## start Data block

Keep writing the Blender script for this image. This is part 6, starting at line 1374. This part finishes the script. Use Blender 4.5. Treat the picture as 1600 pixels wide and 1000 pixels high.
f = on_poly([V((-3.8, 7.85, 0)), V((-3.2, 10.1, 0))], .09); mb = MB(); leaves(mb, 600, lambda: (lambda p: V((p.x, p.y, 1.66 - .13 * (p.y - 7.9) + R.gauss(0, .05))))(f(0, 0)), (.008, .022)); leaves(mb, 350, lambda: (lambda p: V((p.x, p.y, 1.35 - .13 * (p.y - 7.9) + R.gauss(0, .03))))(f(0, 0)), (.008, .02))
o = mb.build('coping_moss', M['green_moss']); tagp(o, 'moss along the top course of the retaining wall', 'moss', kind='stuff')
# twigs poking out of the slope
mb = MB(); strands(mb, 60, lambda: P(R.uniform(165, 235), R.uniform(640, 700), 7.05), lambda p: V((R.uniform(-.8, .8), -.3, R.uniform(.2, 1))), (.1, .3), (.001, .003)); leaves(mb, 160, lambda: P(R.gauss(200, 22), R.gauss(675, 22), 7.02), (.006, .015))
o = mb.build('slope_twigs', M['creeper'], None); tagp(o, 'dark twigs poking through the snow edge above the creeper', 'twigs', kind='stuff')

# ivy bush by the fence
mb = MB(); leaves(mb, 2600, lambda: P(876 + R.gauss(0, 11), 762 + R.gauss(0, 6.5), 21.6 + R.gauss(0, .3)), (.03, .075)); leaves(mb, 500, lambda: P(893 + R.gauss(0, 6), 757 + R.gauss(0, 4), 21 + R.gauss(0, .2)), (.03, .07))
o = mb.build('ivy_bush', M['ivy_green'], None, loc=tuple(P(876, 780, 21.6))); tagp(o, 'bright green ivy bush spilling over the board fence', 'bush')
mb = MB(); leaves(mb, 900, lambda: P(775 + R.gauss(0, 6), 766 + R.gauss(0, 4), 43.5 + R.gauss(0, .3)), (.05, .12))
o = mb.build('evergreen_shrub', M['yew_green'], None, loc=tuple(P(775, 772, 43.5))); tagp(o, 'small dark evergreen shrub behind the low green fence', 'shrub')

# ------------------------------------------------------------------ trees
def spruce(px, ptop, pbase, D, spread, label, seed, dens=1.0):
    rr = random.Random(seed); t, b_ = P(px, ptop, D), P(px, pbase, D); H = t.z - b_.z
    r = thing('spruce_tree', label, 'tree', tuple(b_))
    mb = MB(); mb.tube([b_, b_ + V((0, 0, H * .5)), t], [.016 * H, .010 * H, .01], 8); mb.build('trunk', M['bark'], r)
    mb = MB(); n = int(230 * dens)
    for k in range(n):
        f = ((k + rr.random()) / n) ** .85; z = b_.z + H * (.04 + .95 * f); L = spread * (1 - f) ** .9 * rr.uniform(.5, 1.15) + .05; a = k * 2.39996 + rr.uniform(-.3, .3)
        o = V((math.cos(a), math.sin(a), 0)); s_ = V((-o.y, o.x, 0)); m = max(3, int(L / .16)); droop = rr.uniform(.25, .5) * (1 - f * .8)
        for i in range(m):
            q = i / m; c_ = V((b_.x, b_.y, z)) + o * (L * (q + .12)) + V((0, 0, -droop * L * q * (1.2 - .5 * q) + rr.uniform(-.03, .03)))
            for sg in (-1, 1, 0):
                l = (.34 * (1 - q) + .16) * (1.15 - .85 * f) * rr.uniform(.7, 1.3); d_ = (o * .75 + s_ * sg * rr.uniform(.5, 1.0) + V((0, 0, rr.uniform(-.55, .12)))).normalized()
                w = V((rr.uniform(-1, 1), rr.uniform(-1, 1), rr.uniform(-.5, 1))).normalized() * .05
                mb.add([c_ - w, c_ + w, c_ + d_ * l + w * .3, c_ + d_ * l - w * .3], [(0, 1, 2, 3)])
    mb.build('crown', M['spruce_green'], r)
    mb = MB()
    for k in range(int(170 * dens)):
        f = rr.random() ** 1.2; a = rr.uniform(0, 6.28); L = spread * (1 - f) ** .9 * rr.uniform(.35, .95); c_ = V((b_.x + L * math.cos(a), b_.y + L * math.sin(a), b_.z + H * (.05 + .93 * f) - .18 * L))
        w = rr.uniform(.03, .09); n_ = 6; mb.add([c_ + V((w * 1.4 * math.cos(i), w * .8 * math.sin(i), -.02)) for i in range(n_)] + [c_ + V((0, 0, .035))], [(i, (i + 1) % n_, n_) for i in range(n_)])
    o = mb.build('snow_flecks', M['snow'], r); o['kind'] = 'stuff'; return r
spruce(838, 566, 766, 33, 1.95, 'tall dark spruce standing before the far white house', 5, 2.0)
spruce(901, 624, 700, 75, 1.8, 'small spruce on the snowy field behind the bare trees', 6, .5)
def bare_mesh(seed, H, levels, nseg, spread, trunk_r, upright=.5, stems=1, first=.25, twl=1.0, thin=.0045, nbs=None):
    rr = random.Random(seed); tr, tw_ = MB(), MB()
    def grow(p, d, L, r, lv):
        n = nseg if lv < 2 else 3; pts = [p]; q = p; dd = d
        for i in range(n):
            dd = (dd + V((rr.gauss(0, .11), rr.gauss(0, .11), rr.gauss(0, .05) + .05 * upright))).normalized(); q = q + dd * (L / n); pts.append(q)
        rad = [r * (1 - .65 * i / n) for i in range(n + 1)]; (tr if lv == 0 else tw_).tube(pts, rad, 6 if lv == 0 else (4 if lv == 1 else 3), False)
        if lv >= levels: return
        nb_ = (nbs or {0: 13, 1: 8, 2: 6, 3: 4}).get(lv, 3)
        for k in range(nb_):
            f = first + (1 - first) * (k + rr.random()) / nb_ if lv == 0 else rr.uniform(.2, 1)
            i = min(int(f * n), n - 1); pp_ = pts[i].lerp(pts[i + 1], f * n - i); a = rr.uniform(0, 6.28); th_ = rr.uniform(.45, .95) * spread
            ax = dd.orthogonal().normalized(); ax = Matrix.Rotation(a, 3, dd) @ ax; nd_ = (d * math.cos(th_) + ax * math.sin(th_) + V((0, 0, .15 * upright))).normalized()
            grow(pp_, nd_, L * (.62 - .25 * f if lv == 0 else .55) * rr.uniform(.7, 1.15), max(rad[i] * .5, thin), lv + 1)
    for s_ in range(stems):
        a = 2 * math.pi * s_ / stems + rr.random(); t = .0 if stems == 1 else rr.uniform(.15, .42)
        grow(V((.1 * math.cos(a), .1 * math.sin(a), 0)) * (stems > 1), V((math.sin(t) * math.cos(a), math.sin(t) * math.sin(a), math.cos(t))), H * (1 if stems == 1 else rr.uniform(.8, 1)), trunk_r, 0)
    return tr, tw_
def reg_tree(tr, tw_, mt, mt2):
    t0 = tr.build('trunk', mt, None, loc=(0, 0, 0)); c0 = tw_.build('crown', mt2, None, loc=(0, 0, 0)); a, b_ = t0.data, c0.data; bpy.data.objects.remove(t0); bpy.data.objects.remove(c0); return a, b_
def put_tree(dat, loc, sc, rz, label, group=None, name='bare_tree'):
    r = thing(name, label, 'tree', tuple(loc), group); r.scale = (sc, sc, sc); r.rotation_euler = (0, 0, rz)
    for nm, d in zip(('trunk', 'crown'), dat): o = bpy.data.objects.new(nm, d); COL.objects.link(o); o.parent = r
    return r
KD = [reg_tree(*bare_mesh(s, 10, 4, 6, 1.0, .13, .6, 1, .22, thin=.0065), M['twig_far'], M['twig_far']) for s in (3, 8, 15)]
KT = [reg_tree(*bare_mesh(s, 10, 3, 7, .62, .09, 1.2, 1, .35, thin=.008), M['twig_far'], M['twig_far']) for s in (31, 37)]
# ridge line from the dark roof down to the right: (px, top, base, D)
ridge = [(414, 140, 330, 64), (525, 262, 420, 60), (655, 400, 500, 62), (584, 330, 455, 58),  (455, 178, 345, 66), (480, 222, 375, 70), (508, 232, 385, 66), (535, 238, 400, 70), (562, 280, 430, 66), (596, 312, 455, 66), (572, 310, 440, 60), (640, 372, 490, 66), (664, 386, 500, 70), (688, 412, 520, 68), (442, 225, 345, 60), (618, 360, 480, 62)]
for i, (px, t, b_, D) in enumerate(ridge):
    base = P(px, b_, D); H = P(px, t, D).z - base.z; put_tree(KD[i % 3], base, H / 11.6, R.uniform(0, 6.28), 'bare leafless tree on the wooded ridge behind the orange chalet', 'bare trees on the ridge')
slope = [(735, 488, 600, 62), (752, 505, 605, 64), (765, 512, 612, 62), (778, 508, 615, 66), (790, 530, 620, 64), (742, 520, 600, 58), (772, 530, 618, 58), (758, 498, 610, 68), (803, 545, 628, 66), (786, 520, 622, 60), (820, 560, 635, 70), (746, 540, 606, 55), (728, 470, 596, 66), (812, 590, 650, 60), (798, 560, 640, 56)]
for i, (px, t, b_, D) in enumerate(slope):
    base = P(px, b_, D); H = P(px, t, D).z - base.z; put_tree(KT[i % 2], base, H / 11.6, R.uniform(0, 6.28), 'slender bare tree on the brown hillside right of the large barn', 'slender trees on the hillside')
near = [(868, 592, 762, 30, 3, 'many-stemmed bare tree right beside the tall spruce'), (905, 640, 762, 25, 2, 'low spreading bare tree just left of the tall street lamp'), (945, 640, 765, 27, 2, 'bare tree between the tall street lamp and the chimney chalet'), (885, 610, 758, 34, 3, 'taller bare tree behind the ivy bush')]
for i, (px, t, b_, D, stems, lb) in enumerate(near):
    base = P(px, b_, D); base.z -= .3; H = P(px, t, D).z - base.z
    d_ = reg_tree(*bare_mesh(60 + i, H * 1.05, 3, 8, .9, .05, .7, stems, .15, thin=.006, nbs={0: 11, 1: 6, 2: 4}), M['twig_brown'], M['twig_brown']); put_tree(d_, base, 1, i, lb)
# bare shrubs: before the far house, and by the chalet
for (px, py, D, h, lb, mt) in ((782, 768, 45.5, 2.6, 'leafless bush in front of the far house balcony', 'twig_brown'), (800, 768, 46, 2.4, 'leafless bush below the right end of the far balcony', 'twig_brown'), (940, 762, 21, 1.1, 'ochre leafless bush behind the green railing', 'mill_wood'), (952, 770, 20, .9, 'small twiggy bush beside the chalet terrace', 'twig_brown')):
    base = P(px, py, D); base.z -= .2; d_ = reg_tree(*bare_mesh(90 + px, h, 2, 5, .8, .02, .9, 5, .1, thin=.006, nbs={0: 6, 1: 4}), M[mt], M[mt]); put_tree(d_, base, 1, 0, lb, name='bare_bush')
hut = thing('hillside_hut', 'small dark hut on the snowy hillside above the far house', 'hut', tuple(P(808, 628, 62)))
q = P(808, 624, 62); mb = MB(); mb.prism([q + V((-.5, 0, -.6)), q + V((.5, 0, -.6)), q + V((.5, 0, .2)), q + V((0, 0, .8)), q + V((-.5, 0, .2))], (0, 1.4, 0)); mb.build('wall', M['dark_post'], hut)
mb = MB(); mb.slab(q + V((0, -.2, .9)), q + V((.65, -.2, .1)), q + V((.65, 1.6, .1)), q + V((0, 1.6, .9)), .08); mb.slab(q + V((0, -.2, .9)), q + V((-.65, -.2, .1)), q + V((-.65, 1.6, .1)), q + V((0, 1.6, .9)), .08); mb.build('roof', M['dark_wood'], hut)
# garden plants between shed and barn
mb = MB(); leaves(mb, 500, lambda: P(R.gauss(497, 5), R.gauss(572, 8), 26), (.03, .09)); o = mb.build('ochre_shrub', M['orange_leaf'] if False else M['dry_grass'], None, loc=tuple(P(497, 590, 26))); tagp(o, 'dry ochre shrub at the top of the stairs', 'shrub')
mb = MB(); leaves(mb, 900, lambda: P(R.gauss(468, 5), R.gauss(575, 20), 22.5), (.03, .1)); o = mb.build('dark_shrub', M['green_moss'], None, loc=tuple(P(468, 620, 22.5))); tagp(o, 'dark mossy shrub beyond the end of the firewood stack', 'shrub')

## end Data block

### [Given task]
Everything from the first line of the data through the line containing "green fence', 'shrub')" should be echoed exactly. Add nothing.

### [Exercise output]
Keep writing the Blender script for this image. This is part 6, starting at line 1374. This part finishes the script. Use Blender 4.5. Treat the picture as 1600 pixels wide and 1000 pixels high.
f = on_poly([V((-3.8, 7.85, 0)), V((-3.2, 10.1, 0))], .09); mb = MB(); leaves(mb, 600, lambda: (lambda p: V((p.x, p.y, 1.66 - .13 * (p.y - 7.9) + R.gauss(0, .05))))(f(0, 0)), (.008, .022)); leaves(mb, 350, lambda: (lambda p: V((p.x, p.y, 1.35 - .13 * (p.y - 7.9) + R.gauss(0, .03))))(f(0, 0)), (.008, .02))
o = mb.build('coping_moss', M['green_moss']); tagp(o, 'moss along the top course of the retaining wall', 'moss', kind='stuff')
# twigs poking out of the slope
mb = MB(); strands(mb, 60, lambda: P(R.uniform(165, 235), R.uniform(640, 700), 7.05), lambda p: V((R.uniform(-.8, .8), -.3, R.uniform(.2, 1))), (.1, .3), (.001, .003)); leaves(mb, 160, lambda: P(R.gauss(200, 22), R.gauss(675, 22), 7.02), (.006, .015))
o = mb.build('slope_twigs', M['creeper'], None); tagp(o, 'dark twigs poking through the snow edge above the creeper', 'twigs', kind='stuff')

# ivy bush by the fence
mb = MB(); leaves(mb, 2600, lambda: P(876 + R.gauss(0, 11), 762 + R.gauss(0, 6.5), 21.6 + R.gauss(0, .3)), (.03, .075)); leaves(mb, 500, lambda: P(893 + R.gauss(0, 6), 757 + R.gauss(0, 4), 21 + R.gauss(0, .2)), (.03, .07))
o = mb.build('ivy_bush', M['ivy_green'], None, loc=tuple(P(876, 780, 21.6))); tagp(o, 'bright green ivy bush spilling over the board fence', 'bush')
mb = MB(); leaves(mb, 900, lambda: P(775 + R.gauss(0, 6), 766 + R.gauss(0, 4), 43.5 + R.gauss(0, .3)), (.05, .12))
o = mb.build('evergreen_shrub', M['yew_green'], None, loc=tuple(P(775, 772, 43.5))); tagp(o, 'small dark evergreen shrub behind the low green fence', 'shrub')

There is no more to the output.